MIXED-USE DEVELOPMENTS

Stalls eating into mixed used development domain

A drop in demand and constrained consumer spending as a result of a tough economic environment led to a 0.1 percentage point decline in rental yields

In Summary

•Mombasa Road and Eastlands areas have seen a decline in rental yields owing to competition from informal stalls

•Developers have however been advised to incorporate differentiated concepts such as serviced apartments and shared office spaces

Motorists drive along the Mombasa road highway towards the city centre in Kenya's capital Nairobi March 4, 2016
Motorists drive along the Mombasa road highway towards the city centre in Kenya's capital Nairobi March 4, 2016
Image: REUTERS

Mixed-use developments along Mombasa Road and Eastlands areas are recording decreased rental yields due to competition from informal stalls, according to investment firm Cytonn.

The Nairobi Metropolitan Area Mixed-Use Developments (MUDs) Report 2019 by the the firm established that the two nodes were the worst performing, with rental yields of 5.7 and 5.5 per cent respectively.

“We expect investors’ returns to be dependent on the composition of mixed-use concepts due to sectors such as retail and office having an oversupply of 2.8 million square feet and 5.2 million square feet, respectively as at 2018,” Cytonn Real Estate’s research analyst, Joseph Wanga said.

 

According to the report, a drop in demand and constrained consumer spending due to a tough economic environment led to a 0.1 percentage point decline in rental yields across Nairobi to an average 7.3 per cent compared to the same period last year.

Wanga however said MUDs still offer an attractive investment by providing diversified revenue streams for property owners and improving the overall return on investment.

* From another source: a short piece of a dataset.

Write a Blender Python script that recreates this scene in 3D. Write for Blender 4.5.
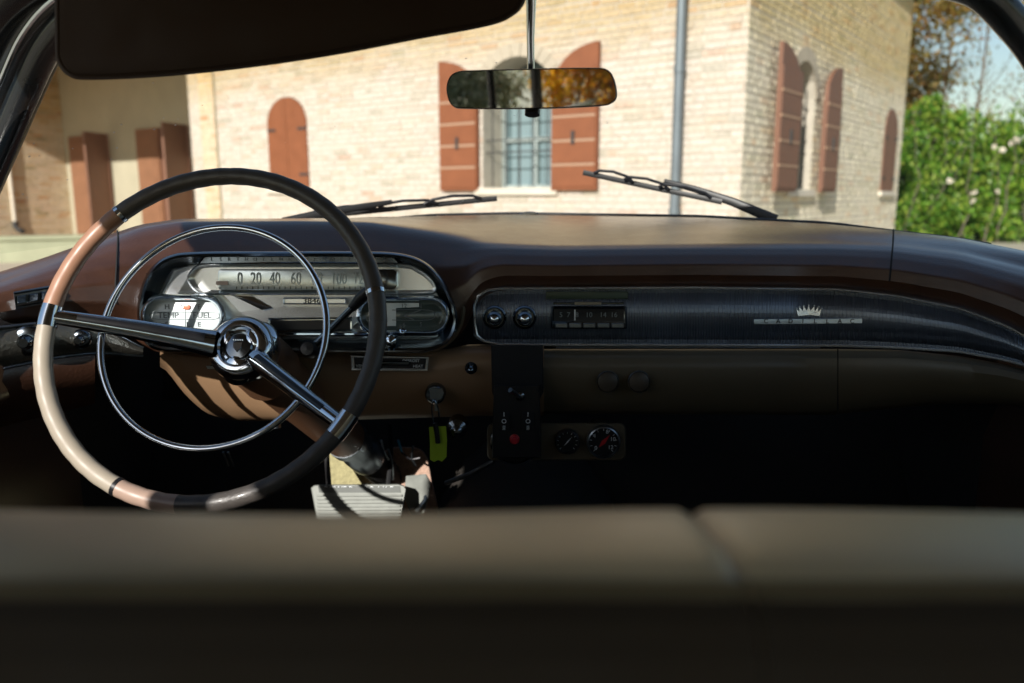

“The outlook for Mixed-Use Developments (MUDs) is neutral mainly due to attractive returns compared to single-use themes despite oversupply in the retail and office sectors,” he said.

The report shows areas with high returns such as Kilimani and Limuru Road, which recorded rental yields of 9.1 per cent and eight per cent respectively have the greatest investment opportunity.

Developers have however been advised to incorporate differentiated concepts such as serviced apartments and shared office spaces as demand for more convenient spaces picks up pace.

“Investment opportunities lie in differentiated concepts which provide attractive returns of 6.4 per cent and 13.5 per cent, respectively, compared to the unserviced apartments and office performance of 5.1 per cent and 7.9 per cent, respectively,” Cytonn research analyst Wacu Mbugua said.

The report focused on the performance of mixed-use developments based on rental yields, occupancy rates, as well as annual uptake, and covered Westlands, Kilimani, Karen, Ngong Road, Thika Road, Kiambu and Limuru Road, Mombasa Road and Eastlands.